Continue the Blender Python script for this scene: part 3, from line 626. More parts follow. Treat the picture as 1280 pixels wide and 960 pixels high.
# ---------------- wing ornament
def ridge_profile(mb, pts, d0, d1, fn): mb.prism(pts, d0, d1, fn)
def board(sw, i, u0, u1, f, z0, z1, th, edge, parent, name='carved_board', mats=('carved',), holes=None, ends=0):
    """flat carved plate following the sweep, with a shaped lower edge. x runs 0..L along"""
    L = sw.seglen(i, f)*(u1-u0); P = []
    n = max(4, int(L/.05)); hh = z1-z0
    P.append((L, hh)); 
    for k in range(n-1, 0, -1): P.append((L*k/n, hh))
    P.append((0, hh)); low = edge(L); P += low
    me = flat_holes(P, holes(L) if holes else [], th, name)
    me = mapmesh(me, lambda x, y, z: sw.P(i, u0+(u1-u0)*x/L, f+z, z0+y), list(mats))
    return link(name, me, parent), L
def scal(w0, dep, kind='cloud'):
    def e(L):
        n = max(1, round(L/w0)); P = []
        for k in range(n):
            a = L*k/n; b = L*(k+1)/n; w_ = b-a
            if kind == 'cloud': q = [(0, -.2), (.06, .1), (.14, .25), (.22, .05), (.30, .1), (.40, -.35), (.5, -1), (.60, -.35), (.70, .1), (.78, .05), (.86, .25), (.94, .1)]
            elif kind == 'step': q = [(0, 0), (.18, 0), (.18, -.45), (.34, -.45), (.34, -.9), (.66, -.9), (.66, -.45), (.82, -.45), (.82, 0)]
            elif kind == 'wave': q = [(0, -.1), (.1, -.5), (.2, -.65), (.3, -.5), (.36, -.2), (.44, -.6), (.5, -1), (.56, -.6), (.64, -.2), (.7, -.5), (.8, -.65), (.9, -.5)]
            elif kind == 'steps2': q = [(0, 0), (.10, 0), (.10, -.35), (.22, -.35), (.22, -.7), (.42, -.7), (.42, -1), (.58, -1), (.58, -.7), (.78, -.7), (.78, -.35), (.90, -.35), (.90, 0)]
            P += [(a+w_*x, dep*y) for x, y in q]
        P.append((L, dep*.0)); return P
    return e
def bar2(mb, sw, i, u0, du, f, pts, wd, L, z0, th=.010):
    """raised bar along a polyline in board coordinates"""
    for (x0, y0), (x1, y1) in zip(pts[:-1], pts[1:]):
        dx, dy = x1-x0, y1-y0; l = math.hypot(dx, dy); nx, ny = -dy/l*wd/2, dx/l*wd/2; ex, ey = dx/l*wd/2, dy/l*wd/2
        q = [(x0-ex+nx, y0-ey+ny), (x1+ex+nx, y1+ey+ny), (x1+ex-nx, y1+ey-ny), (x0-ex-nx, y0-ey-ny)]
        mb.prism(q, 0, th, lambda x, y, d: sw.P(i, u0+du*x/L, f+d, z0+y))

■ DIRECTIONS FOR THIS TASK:
Repeat the whole listing exactly, keeping every line intact.

■ EXERCISE SOLUTION:
Continue the Blender Python script for this scene: part 3, from line 626. More parts follow. Treat the picture as 1280 pixels wide and 960 pixels high.
# ---------------- wing ornament
def ridge_profile(mb, pts, d0, d1, fn): mb.prism(pts, d0, d1, fn)
def board(sw, i, u0, u1, f, z0, z1, th, edge, parent, name='carved_board', mats=('carved',), holes=None, ends=0):
    """flat carved plate following the sweep, with a shaped lower edge. x runs 0..L along"""
    L = sw.seglen(i, f)*(u1-u0); P = []
    n = max(4, int(L/.05)); hh = z1-z0
    P.append((L, hh)); 
    for k in range(n-1, 0, -1): P.append((L*k/n, hh))
    P.append((0, hh)); low = edge(L); P += low
    me = flat_holes(P, holes(L) if holes else [], th, name)
    me = mapmesh(me, lambda x, y, z: sw.P(i, u0+(u1-u0)*x/L, f+z, z0+y), list(mats))
    return link(name, me, parent), L
def scal(w0, dep, kind='cloud'):
    def e(L):
        n = max(1, round(L/w0)); P = []
        for k in range(n):
            a = L*k/n; b = L*(k+1)/n; w_ = b-a
            if kind == 'cloud': q = [(0, -.2), (.06, .1), (.14, .25), (.22, .05), (.30, .1), (.40, -.35), (.5, -1), (.60, -.35), (.70, .1), (.78, .05), (.86, .25), (.94, .1)]
            elif kind == 'step': q = [(0, 0), (.18, 0), (.18, -.45), (.34, -.45), (.34, -.9), (.66, -.9), (.66, -.45), (.82, -.45), (.82, 0)]
            elif kind == 'wave': q = [(0, -.1), (.1, -.5), (.2, -.65), (.3, -.5), (.36, -.2), (.44, -.6), (.5, -1), (.56, -.6), (.64, -.2), (.7, -.5), (.8, -.65), (.9, -.5)]
            elif kind == 'steps2': q = [(0, 0), (.10, 0), (.10, -.35), (.22, -.35), (.22, -.7), (.42, -.7), (.42, -1), (.58, -1), (.58, -.7), (.78, -.7), (.78, -.35), (.90, -.35), (.90, 0)]
            P += [(a+w_*x, dep*y) for x, y in q]
        P.append((L, dep*.0)); return P
    return e
def bar2(mb, sw, i, u0, du, f, pts, wd, L, z0, th=.010):
    """raised bar along a polyline in board coordinates"""
    for (x0, y0), (x1, y1) in zip(pts[:-1], pts[1:]):
        dx, dy = x1-x0, y1-y0; l = math.hypot(dx, dy); nx, ny = -dy/l*wd/2, dx/l*wd/2; ex, ey = dx/l*wd/2, dy/l*wd/2
        q = [(x0-ex+nx, y0-ey+ny), (x1+ex+nx, y1+ey+ny), (x1+ex-nx, y1+ey-ny), (x0-ex-nx, y0-ey-ny)]
        mb.prism(q, 0, th, lambda x, y, d: sw.P(i, u0+du*x/L, f+d, z0+y))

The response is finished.